Exercise input:

+ + + + +

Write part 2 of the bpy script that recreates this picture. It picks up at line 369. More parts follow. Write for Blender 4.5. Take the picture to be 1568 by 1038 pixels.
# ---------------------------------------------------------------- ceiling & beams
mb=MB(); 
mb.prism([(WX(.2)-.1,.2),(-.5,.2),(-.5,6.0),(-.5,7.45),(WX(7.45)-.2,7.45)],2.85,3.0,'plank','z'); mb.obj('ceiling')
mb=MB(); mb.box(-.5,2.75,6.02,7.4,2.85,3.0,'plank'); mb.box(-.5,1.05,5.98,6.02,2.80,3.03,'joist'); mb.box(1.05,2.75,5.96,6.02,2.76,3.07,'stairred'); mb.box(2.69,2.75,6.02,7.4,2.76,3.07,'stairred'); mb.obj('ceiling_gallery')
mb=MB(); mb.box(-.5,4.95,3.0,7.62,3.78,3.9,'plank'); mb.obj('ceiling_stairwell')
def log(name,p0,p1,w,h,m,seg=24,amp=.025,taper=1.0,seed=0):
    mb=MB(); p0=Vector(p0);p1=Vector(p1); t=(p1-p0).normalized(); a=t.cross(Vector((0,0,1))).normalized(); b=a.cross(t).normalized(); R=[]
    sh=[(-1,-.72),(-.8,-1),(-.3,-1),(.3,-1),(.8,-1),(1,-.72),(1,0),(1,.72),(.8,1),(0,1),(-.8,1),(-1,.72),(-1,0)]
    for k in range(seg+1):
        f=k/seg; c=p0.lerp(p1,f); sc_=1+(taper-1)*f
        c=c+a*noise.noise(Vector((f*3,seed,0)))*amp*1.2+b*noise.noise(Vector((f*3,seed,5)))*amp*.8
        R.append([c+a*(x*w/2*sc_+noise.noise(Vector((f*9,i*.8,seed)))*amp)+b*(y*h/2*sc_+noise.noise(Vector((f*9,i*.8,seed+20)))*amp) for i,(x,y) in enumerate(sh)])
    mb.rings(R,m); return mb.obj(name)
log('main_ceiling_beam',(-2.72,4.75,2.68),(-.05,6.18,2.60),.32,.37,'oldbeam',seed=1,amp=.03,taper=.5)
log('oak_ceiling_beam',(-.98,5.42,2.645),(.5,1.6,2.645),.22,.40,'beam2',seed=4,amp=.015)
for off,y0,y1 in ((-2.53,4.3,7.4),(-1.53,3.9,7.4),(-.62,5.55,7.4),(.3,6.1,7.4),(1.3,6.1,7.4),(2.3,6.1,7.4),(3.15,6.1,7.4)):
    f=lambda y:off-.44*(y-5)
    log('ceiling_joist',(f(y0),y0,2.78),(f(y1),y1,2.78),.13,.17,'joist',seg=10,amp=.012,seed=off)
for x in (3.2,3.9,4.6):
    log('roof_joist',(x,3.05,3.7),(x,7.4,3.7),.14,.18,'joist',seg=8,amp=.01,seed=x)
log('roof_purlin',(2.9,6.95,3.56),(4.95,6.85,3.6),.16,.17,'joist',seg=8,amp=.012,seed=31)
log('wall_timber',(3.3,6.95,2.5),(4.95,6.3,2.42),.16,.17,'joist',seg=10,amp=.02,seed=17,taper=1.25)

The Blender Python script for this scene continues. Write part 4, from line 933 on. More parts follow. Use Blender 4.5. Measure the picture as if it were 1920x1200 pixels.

+ + + + +

Aim:
Copy all lines from the data that hold the word "pixels".

Expected answer:
Write part 2 of the bpy script that recreates this picture. It picks up at line 369. More parts follow. Write for Blender 4.5. Take the picture to be 1568 by 1038 pixels.
The Blender Python script for this scene continues. Write part 4, from line 933 on. More parts follow. Use Blender 4.5. Measure the picture as if it were 1920x1200 pixels.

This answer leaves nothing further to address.